The cruel irony is that these supposedly bespoke services operate through industrial-scale personalisation. Your unique box of artisan treats was selected by the same algorithm that chose thousands of others, differentiated only by variables in a database. The 'personal shopper' is a spreadsheet. The 'curator' is a supply chain optimisation system designed to shift inventory whilst maintaining the illusion of individual attention.

Yet subscribers actively collude in this fiction. Social media feeds fill with carefully staged 'unboxing' videos, where the performance of surprise becomes part of the product's value proposition. The subscription box has created its own grammar of artificial spontaneity, complete with branded hashtags and influencer partnerships. Receiving your monthly selection becomes an opportunity to perform your curated self for an audience that's performing theirs right back.

The Guilt Economy

Perhaps most tellingly, the subscription box industry thrives on a peculiarly British form of guilt. We feel guilty about our impulse purchases, our lack of sophistication, our inability to navigate the overwhelming choices of contemporary consumer culture. The monthly box offers absolution: someone qualified has made these choices for you. If you don't use the artisanal beard oil or read the literary fiction, the fault lies not with your taste but with their algorithm.

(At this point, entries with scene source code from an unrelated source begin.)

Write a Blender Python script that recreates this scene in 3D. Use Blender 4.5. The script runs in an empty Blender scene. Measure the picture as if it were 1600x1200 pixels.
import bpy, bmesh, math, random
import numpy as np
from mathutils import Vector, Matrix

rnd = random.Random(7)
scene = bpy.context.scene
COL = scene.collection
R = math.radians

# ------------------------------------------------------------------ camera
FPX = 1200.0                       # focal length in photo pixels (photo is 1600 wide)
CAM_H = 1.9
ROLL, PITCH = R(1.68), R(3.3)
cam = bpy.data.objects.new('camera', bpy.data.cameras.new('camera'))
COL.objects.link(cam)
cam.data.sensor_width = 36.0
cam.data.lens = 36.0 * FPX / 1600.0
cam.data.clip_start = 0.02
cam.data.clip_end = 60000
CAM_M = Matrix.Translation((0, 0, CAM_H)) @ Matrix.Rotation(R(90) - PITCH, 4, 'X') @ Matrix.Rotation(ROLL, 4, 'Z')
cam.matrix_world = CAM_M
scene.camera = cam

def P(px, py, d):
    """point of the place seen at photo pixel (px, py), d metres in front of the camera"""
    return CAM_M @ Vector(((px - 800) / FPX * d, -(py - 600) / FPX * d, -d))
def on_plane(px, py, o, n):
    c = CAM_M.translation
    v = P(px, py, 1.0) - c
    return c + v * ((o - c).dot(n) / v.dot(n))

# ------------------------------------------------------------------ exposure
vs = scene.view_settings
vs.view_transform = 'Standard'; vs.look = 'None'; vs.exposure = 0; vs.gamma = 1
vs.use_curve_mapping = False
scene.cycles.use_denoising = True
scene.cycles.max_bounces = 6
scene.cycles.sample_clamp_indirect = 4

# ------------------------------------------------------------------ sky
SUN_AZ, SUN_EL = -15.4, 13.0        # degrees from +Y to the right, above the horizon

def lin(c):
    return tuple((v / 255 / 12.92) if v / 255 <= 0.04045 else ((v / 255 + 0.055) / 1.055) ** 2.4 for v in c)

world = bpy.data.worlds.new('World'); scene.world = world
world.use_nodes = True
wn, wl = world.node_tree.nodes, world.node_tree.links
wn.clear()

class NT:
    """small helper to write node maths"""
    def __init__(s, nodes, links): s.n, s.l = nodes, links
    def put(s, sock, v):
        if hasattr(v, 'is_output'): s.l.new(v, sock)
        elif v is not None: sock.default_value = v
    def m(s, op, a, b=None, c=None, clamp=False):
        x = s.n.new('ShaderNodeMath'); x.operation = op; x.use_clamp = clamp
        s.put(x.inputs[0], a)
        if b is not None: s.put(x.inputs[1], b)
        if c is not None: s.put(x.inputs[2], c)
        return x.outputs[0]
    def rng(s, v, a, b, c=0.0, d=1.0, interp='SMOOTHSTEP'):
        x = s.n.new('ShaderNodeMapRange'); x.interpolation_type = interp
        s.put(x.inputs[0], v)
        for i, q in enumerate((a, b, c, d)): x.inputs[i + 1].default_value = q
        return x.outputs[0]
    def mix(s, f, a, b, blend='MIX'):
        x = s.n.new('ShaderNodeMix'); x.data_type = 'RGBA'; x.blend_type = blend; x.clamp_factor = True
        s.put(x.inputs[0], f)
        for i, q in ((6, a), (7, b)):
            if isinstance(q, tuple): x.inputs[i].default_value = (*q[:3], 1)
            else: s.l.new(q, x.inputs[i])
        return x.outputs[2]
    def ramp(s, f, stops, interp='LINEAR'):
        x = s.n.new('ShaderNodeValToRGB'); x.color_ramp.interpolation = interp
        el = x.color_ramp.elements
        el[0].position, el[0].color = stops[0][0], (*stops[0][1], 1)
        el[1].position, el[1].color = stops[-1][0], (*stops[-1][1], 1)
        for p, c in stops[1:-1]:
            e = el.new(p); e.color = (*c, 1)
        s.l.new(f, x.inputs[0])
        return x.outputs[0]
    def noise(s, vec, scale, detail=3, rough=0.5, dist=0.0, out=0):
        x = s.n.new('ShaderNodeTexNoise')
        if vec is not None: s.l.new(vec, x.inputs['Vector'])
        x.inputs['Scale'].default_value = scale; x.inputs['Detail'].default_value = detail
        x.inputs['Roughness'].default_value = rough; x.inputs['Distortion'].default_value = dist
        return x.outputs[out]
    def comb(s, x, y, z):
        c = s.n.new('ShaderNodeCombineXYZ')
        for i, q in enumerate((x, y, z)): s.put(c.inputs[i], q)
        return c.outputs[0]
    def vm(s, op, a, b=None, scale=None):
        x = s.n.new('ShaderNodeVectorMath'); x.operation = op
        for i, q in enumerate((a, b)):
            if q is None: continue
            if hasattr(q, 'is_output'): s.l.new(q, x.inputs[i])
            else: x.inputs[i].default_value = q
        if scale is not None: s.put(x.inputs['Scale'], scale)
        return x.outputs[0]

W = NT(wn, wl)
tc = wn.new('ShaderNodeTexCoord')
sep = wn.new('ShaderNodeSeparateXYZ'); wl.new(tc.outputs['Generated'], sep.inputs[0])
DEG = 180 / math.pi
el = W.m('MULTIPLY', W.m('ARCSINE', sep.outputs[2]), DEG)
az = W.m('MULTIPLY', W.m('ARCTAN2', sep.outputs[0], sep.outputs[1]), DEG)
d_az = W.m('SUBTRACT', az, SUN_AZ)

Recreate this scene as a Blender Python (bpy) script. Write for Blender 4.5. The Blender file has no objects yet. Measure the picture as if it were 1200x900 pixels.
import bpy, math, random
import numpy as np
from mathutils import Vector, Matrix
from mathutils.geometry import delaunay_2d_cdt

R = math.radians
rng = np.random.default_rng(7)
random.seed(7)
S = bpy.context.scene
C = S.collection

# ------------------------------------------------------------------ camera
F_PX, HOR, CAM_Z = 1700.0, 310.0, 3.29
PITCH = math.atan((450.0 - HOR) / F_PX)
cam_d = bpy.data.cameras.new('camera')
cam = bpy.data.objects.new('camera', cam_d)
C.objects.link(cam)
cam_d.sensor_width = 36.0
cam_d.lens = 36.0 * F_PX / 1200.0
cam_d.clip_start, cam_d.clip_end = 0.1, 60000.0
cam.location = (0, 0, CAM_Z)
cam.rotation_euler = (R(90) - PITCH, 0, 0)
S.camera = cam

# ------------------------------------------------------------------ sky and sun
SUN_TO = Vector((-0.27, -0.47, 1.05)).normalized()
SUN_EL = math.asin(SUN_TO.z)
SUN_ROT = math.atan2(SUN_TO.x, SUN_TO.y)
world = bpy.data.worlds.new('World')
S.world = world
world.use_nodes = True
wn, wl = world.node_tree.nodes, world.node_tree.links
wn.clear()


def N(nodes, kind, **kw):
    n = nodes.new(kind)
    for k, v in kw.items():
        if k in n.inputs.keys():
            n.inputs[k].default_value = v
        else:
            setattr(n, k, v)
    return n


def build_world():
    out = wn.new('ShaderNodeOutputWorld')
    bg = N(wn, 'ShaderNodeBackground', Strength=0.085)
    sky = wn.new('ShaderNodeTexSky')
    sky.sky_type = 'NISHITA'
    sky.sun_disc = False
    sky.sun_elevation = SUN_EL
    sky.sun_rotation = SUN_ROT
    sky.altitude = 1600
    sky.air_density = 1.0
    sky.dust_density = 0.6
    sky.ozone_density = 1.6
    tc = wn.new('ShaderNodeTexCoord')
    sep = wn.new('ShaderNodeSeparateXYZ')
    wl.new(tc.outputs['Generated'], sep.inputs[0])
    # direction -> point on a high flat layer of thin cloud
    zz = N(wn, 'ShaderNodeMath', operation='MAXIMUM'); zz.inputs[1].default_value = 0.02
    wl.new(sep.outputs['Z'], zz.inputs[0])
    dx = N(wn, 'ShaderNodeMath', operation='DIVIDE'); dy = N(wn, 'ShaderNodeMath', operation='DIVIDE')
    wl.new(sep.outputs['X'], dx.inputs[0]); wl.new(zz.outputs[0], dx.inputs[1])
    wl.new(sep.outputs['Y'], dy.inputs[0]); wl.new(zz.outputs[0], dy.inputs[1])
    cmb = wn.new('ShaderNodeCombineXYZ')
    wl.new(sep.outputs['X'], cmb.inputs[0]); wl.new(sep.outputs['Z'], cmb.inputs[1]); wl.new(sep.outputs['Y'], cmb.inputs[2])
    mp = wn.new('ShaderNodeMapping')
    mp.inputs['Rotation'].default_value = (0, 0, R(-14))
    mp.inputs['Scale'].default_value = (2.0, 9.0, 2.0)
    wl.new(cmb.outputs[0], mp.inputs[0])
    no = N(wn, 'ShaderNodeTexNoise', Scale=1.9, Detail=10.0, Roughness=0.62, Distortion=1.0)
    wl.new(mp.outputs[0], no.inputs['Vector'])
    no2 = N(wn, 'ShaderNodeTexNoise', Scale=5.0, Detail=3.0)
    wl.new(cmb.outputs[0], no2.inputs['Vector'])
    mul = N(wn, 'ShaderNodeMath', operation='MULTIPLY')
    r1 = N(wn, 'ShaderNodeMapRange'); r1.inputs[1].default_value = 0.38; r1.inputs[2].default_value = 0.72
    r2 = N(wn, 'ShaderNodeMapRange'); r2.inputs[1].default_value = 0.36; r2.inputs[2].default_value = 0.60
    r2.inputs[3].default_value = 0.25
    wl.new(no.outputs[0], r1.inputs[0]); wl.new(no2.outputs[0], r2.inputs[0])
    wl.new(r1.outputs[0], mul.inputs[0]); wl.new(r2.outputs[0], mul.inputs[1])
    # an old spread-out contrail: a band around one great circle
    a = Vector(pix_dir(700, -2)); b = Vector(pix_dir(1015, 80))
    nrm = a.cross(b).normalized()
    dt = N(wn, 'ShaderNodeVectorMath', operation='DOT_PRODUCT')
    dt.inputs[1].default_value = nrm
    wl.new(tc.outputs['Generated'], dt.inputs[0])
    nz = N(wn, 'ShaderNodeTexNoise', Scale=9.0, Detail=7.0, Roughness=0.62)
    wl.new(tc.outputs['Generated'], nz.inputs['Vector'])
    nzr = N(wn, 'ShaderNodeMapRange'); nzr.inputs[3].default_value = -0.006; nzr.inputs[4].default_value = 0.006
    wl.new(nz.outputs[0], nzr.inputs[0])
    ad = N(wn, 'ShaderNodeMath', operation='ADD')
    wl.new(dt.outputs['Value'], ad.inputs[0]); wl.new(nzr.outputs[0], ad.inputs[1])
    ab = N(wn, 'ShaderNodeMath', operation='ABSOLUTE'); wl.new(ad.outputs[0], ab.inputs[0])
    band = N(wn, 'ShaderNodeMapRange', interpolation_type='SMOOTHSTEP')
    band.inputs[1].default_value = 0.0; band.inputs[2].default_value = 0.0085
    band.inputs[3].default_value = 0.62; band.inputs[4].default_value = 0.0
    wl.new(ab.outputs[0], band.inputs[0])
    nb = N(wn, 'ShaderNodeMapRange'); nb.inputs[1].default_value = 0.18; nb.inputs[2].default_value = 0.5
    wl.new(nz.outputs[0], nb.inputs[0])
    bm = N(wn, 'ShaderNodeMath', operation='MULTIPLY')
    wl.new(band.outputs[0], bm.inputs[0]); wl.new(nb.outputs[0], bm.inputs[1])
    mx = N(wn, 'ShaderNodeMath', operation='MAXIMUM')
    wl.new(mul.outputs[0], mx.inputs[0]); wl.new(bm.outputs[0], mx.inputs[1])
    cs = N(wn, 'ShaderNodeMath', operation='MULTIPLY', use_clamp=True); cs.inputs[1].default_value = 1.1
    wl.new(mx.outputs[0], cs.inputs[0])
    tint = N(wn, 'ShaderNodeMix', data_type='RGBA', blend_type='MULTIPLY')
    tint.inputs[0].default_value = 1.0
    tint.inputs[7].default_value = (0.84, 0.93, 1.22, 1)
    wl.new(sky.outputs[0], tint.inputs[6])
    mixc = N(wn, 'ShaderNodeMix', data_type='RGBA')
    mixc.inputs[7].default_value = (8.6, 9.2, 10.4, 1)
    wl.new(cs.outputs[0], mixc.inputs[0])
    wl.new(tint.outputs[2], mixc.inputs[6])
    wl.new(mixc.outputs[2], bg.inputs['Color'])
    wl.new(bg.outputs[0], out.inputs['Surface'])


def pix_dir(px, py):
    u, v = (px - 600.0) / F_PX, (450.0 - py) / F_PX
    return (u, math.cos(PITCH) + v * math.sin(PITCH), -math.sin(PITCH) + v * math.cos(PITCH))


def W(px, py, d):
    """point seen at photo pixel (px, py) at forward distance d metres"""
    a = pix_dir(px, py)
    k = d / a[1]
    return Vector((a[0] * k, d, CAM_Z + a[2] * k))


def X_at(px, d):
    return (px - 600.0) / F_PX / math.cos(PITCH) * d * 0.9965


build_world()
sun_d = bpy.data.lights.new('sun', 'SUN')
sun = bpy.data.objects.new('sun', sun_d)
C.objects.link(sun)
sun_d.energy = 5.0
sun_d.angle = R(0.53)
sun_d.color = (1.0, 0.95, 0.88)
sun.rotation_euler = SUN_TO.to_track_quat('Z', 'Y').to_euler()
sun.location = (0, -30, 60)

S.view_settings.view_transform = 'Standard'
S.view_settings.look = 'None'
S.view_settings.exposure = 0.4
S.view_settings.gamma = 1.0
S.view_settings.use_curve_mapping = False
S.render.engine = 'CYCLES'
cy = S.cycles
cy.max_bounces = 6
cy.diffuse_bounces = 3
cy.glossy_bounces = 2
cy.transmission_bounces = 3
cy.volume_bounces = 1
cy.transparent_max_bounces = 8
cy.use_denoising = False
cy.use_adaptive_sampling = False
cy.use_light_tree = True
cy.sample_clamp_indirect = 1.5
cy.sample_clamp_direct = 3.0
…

This guilt extends to the act of subscription itself. Many subscribers admit to feeling trapped by services they've forgotten to cancel, accumulating unwanted products whilst lacking the social confidence to admit that their curated lifestyle doesn't actually suit them. The subscription model exploits our optimistic future selves — the person who will definitely appreciate that experimental cheese, read that challenging poetry, or find time for that elaborate skincare routine.

The Democratic Deficit

What we're witnessing is the privatisation of taste-making institutions that once operated as genuine public goods. Independent bookshops, wine merchants, and specialty retailers didn't just sell products; they fostered communities of shared discovery. The knowledgeable shopkeeper who remembered your preferences and could suggest something adventurous represented a form of cultural democracy — expertise offered freely, relationships built through repeated interaction.

Subscription boxes simulate this relationship whilst eliminating its essential element: reciprocity. The algorithm knows your purchase history, but you'll never know its other recommendations. The curator understands your demographic profile, but you'll never meet them in person. We've gained efficiency and lost the possibility of genuine surprise — the kind that emerges from human connection rather than data analysis.

The subscription box promises to solve the problem of choice paralysis by eliminating choice altogether. But in doing so, it reveals something troubling about our relationship with our own preferences. We've become so uncertain about what we actually like that we're willing to pay someone else to like things for us. The cardboard oracle arrives monthly, but it's reading from a script we helped write through our digital footprints.

In the end, perhaps the subscription box industry's greatest achievement isn't delivering products we love, but convincing us that love itself can be outsourced for the price of a decent dinner. The British consumer, once celebrated for bloody-minded individualism, now queues politely for algorithmically determined joy, delivered to the door with a satisfaction guarantee.